Missing Marpa

Missing Marpa October 8, 2011

Tibetan Buddhist Monk Marpa. He liked beer, no matter what Wikipedia says.

I’ve uncharacteristically been spending a lot of time on YouTube lately (no, really, I can stop anytime!) as research for a course I’m teaching on art and philosophy, looking for evidence of religious art as functional. What I’ve been hearing typically from my students has been one of two ideas about what art is: either, art is decidedly non-functional and exists in some kind of hermetically sealed box containing the opaque, indecipherable emotions of the artist; or, everything is art, from paintings to buildings to forests, dependent entirely upon individual relativism to create meaning.

Definitions of art are inherently problematic, but I hope to illustrate that much of the artistic output over the course of human history has been at the service of religious devotion and philosophical inquiry. The architecture and adornment of religious buildings not only tells us something about a tradition, it does something.

What that something is, however, can vary drastically. Devotional rituals to Shiva, when compared to Zen meditation or a Christian liturgy, can illustrate both what is similar but also what is profoundly different about these respective traditions.

Whoa, blue. And big.

To illustrate all of this, I tell stories: Shiva is blue because he drank up poison from the oceans, and his dance both destroys and recreates the universe; or, Muhammad journeyed to Jerusalem upon the back of a flying beast and then ascended a ladder to heaven.

Nice ride!

 

Stories like these are what first drew me to the study of religion, and telling them always gives me great joy.
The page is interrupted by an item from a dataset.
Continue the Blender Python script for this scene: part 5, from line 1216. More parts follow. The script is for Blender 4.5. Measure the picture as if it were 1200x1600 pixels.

Patton’s recent post that a certain someone is about to direct a feature film about Noah makes me giddy.

However, despite all of the religion that we find in films–all of the movies that are about religion–it seems to me that the foundational texts of most of the major traditions have been profoundly neglected by Hollywood.

Of course there’s The Passion of the Christ and The Ten Commandments, but outside of Jesus, Moses, and maybe David, there’s a real dearth of cinematic depiction of religious tales. Perhaps some of the best ones out there are animated, which I’m all for, but I can only take so much Veggie Tales (besides, they’re sell-outs). And when it comes to Islam, all sorts of theological problems ensue, despite the best efforts of The 99. And this is pretty cool . . .

http://www.youtube.com/watch?v=mc7HRZ0BVP4

. . . but wouldn’t we all have been better off if James Cameron had had some decent source material for his blue man fantasy? Why do we so often think religious stories, at least the source material, is fit only for children? In creating so many cartoons, are we betraying the dark secret in our souls that we think these stories are actually, well, childish? When Bible stories get played straight, they often embarrass–but I don’t think it’s the story’s problem. Our seriousness, our belief, makes these tales difficult to tell, I think, because of a reversal of the suspension of disbelief: if we see it at the movies, we know it isn’t true, but if we’re watching stories that our faith tells us must be true, what do we do?

So, I want to take a poll or get some feedback. One, what are the best film versions of religious stories? I don’t mean films like Magnolia and its mash up of contemporary America with the plagues of Moses, or documentary style examinations of the life of the Buddha, nor even heroic accounts of figures like Joan of Arc. Instead, I’m thinking about films that try to take us back to the near-mythical time of a tradition’s origins. Something more like this brilliantly kitsch version of The Mahabharata by Peter Brooks:

Second, what religious stories would you most like to see brought to the big screen? For my money, Samson and Delilah deserves a proper re-telling, and The Life of Milarepa would be all sorts of fun. You?